# Exercise requirements
State the number of lines in the material below that have "This" in them, without any other text.

# Supplied data
━━━━━━━━

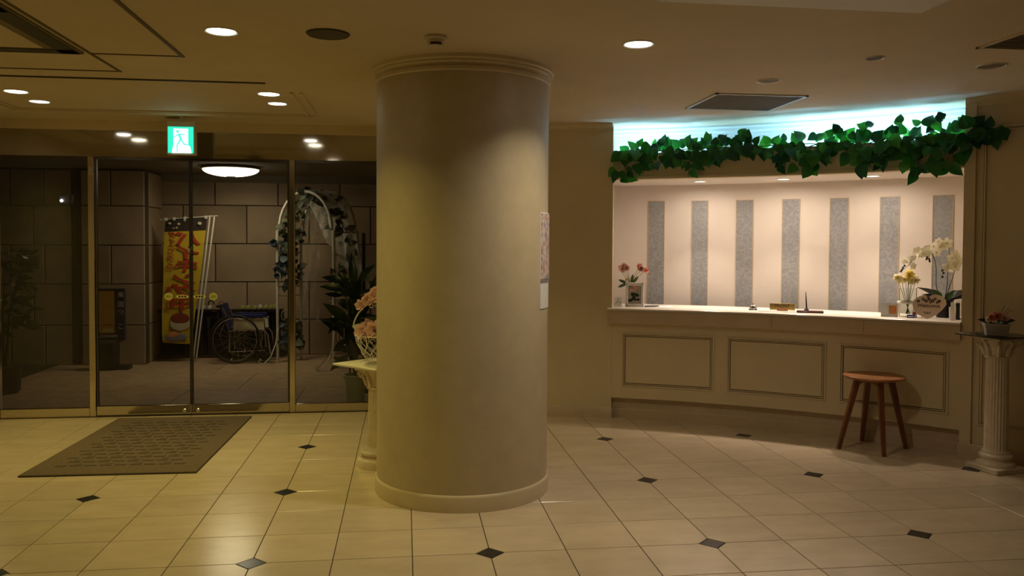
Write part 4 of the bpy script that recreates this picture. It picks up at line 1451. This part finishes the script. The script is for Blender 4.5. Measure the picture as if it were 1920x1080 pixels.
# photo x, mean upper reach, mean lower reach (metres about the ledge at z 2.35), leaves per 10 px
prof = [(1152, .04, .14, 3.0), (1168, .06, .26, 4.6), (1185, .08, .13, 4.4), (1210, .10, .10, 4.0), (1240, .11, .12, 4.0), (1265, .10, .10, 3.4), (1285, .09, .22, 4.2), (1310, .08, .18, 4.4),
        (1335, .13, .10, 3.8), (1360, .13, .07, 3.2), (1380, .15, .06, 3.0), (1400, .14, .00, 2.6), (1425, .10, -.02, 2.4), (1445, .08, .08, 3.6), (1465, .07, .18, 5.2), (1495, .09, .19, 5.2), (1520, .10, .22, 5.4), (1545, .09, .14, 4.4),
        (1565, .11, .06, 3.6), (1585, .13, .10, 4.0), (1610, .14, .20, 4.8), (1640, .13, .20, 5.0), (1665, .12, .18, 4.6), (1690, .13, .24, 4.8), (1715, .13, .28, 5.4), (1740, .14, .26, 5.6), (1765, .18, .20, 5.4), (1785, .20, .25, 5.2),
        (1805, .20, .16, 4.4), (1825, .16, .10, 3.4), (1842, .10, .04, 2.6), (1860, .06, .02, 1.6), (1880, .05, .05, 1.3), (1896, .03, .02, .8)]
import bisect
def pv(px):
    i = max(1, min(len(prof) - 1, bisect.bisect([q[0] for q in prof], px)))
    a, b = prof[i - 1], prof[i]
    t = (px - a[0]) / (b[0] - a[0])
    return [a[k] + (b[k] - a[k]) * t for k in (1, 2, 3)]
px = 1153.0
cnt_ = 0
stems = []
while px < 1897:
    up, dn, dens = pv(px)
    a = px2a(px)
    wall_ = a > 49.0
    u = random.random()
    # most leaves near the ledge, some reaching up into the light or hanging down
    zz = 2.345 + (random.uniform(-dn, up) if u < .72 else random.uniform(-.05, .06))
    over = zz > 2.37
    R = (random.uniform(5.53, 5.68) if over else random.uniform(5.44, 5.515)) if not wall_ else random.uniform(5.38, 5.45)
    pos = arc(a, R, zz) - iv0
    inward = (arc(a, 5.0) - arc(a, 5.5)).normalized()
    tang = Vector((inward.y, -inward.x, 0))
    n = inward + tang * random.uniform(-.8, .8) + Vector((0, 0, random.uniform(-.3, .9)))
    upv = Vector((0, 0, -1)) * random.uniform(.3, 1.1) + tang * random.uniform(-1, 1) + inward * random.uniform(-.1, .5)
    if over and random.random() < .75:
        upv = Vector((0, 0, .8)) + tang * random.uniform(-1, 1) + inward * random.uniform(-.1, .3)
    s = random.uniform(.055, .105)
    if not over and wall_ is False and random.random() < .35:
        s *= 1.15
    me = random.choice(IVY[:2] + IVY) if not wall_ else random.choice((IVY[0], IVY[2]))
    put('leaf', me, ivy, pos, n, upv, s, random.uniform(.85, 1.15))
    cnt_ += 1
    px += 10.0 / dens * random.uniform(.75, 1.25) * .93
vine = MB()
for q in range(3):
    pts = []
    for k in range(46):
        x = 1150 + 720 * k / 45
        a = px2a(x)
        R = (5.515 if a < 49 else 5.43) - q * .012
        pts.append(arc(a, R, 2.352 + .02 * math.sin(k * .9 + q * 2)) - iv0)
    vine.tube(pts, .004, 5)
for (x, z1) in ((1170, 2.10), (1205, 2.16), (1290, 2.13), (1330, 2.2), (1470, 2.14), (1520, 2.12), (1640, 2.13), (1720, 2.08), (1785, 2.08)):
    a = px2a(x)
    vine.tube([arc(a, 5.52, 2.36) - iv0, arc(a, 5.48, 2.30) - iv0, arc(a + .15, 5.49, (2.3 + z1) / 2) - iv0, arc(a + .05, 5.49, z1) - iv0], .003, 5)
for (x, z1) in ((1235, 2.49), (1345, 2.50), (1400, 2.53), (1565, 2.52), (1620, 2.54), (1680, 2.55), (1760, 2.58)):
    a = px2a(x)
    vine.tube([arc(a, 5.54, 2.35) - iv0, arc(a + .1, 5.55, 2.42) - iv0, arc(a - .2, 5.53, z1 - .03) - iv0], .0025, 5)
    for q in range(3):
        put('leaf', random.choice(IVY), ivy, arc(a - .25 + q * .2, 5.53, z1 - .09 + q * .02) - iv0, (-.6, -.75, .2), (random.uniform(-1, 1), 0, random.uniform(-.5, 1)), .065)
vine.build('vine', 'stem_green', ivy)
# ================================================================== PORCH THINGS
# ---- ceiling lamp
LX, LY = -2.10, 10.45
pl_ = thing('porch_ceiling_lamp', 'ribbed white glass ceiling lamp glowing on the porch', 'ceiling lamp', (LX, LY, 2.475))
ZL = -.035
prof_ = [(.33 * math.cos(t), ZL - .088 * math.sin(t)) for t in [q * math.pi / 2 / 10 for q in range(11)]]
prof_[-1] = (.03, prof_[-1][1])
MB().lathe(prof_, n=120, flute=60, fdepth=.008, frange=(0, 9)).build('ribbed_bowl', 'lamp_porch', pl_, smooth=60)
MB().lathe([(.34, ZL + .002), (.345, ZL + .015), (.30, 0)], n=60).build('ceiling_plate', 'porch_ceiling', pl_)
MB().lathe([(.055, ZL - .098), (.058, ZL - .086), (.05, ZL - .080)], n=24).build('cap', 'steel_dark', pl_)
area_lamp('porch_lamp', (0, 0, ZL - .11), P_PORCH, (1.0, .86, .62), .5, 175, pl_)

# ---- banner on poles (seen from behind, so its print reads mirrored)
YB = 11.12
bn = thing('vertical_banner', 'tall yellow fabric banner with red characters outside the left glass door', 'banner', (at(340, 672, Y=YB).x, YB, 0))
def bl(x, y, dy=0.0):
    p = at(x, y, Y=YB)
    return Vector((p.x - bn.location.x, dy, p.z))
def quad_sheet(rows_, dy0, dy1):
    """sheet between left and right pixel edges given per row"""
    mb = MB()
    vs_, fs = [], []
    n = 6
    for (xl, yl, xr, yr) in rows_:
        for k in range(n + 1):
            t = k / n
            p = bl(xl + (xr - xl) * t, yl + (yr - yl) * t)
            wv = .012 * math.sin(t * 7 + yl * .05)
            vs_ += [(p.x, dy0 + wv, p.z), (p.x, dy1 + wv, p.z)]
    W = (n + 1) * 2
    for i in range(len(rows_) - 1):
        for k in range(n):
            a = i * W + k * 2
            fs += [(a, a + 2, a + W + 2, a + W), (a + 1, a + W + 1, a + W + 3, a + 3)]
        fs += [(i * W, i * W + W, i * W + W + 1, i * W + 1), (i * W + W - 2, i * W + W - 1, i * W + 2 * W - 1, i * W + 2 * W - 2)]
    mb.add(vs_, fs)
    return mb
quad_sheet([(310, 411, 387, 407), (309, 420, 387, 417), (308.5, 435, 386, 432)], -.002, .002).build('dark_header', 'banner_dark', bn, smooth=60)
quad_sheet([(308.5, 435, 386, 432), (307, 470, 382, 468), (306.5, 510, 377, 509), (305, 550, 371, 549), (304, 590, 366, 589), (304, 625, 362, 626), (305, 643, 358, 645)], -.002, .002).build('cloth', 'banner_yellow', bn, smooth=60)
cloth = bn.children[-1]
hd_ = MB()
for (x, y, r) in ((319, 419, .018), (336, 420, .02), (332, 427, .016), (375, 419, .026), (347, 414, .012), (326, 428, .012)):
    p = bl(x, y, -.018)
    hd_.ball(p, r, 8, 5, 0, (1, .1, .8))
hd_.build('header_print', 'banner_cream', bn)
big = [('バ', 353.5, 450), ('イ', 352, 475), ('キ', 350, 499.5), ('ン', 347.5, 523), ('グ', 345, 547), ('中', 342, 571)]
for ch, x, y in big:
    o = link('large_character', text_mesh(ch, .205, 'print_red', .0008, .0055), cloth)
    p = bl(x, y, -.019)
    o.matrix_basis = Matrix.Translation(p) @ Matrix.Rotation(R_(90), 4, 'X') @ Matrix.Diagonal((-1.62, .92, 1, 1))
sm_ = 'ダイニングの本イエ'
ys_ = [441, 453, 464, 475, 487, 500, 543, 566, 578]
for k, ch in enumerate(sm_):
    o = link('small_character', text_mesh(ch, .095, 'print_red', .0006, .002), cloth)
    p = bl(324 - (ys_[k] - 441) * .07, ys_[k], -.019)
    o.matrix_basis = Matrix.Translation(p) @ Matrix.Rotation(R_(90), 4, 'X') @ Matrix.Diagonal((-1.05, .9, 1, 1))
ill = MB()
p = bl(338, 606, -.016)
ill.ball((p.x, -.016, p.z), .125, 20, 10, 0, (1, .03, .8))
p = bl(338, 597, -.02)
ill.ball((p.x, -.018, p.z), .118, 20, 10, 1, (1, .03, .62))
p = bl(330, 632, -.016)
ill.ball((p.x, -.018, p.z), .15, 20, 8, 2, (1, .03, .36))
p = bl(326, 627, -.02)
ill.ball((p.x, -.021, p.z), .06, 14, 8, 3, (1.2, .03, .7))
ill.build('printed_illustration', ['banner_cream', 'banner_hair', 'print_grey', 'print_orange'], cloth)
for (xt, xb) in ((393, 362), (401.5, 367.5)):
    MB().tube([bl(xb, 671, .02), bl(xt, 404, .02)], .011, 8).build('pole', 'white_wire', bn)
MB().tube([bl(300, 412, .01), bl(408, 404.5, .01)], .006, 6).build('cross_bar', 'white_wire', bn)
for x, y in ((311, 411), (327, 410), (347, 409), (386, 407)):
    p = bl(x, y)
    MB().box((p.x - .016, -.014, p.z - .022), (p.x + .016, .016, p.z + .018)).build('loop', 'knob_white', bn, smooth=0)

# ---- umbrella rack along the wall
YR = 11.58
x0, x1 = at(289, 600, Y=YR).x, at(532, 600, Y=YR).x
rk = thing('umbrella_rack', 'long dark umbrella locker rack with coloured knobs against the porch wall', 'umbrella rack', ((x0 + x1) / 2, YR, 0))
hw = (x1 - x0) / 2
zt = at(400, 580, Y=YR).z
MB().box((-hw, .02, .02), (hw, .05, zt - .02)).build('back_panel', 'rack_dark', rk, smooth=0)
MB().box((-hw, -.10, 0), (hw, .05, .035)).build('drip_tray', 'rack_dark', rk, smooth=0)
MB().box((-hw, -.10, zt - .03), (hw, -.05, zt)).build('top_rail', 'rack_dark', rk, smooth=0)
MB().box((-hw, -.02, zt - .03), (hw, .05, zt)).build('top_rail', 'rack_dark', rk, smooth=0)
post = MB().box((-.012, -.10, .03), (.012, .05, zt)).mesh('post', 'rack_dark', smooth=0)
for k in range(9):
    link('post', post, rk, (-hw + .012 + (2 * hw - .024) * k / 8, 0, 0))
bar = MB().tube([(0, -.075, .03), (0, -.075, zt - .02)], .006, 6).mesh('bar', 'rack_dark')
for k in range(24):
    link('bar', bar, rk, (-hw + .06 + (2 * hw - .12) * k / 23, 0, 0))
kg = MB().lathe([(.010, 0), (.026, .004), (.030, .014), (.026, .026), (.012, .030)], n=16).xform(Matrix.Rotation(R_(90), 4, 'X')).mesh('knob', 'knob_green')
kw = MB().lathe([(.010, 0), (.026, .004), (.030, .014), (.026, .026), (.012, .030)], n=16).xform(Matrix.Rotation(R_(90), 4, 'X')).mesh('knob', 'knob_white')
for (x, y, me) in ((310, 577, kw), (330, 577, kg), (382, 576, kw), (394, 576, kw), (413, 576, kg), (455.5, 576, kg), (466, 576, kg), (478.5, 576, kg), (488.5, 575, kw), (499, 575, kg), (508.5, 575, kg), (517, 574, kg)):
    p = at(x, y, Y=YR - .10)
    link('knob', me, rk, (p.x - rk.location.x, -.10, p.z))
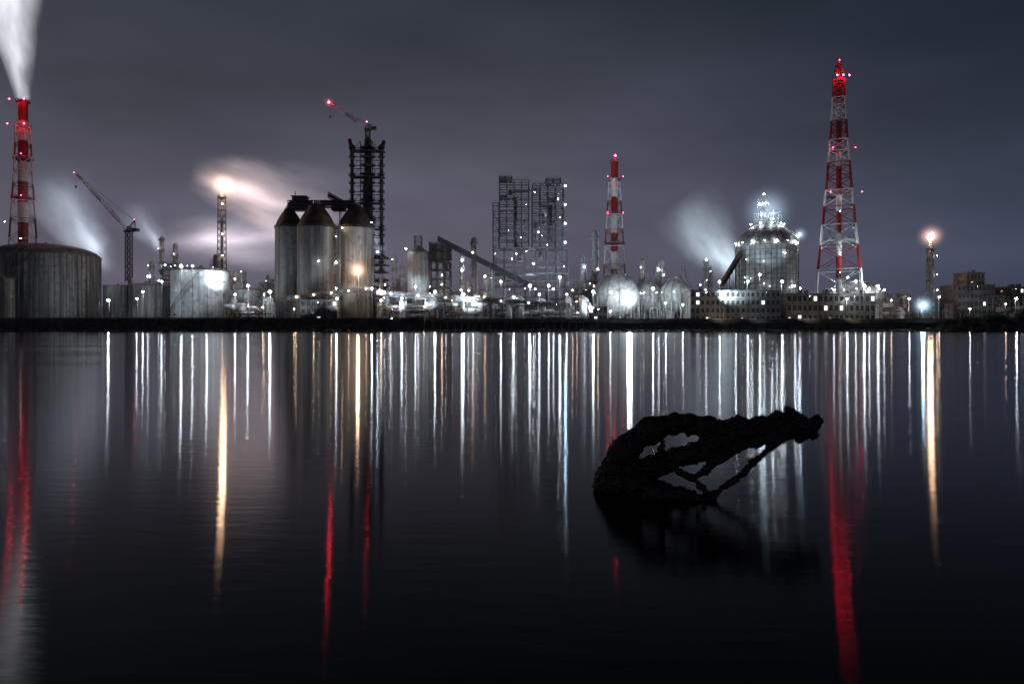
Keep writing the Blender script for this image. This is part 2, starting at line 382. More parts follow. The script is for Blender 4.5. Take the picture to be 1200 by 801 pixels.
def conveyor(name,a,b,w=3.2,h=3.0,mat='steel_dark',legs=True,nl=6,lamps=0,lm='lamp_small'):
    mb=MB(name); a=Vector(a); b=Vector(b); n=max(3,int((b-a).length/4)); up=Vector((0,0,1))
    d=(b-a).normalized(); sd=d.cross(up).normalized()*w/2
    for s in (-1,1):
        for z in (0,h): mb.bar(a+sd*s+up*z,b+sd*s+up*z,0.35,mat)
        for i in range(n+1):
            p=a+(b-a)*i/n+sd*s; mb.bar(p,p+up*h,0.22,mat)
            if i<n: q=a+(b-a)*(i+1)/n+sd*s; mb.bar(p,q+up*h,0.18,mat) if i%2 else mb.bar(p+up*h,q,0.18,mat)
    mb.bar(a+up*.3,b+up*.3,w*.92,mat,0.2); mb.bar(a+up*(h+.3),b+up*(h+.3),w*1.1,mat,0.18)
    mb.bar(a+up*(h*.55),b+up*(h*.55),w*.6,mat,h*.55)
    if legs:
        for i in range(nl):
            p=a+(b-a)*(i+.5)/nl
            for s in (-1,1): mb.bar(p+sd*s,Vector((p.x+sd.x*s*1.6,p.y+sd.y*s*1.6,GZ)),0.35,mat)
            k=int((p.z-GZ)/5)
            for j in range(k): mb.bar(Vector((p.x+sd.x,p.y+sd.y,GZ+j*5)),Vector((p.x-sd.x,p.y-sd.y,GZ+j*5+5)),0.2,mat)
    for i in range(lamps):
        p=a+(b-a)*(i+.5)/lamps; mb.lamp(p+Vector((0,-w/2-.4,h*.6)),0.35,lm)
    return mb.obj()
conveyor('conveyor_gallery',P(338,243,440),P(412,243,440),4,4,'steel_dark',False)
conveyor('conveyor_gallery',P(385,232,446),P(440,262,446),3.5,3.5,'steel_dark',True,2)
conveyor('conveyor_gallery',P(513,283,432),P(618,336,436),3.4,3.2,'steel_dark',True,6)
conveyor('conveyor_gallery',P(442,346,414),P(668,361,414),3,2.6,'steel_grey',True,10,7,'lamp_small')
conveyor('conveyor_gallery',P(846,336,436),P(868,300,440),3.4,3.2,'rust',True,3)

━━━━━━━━

# Output of the exercise
2